## begin

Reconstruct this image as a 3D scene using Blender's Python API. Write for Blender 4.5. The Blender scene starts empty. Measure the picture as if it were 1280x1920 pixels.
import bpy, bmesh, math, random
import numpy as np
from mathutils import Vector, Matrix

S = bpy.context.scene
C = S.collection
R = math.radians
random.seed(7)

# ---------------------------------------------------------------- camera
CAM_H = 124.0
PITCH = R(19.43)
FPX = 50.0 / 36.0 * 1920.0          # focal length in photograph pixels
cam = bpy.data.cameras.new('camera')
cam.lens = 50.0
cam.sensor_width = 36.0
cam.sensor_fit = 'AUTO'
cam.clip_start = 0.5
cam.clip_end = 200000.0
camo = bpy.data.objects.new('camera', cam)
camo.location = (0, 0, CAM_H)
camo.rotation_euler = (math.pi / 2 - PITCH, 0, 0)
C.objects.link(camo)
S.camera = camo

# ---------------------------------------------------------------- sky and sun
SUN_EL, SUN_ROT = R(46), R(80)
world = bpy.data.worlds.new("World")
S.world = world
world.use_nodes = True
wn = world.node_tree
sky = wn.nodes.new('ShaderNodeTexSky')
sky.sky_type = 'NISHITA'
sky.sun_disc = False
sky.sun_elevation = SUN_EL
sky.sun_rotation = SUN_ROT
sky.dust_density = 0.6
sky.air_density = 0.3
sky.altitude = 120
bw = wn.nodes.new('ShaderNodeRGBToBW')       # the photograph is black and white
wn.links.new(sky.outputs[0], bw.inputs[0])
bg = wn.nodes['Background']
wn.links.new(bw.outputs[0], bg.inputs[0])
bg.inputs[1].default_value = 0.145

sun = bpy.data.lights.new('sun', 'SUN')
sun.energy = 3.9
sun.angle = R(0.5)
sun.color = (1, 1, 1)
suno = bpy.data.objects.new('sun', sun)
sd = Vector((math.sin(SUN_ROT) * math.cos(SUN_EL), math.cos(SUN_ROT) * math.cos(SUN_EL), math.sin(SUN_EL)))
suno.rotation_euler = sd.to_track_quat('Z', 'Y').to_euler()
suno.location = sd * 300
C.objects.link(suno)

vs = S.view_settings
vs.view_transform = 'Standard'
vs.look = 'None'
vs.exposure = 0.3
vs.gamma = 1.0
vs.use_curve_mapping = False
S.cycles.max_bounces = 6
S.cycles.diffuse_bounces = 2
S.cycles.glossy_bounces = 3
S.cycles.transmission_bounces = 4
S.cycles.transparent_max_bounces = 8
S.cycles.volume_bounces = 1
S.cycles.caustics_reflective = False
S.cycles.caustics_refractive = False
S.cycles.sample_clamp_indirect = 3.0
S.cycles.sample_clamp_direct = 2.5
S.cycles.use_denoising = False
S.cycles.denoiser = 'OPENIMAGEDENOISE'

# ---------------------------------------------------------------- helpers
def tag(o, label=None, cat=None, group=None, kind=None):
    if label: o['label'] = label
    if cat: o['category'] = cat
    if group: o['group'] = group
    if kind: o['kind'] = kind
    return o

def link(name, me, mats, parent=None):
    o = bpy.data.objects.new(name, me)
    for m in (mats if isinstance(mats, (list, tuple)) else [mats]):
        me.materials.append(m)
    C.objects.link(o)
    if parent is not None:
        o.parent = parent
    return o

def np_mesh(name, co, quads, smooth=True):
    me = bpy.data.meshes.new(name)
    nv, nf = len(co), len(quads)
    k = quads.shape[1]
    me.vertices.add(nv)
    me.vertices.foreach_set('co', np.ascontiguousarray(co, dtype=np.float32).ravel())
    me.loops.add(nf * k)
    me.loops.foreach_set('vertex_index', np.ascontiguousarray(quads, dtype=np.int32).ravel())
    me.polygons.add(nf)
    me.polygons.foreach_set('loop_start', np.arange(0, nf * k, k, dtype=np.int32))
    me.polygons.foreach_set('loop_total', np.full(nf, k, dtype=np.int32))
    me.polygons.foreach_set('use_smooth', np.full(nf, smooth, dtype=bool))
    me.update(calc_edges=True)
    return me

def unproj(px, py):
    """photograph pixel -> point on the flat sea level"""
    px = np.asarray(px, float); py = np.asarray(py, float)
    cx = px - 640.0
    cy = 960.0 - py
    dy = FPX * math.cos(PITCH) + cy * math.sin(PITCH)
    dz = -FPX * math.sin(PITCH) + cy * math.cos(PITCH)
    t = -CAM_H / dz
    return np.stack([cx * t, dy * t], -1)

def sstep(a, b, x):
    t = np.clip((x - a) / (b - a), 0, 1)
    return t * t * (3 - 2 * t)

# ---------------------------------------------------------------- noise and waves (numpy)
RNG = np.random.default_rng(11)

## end

Restate the first line and every line after it, word for word, stopping once the line with "random.seed(7)" is done.

Reconstruct this image as a 3D scene using Blender's Python API. Write for Blender 4.5. The Blender scene starts empty. Measure the picture as if it were 1280x1920 pixels.
import bpy, bmesh, math, random
import numpy as np
from mathutils import Vector, Matrix

S = bpy.context.scene
C = S.collection
R = math.radians
random.seed(7)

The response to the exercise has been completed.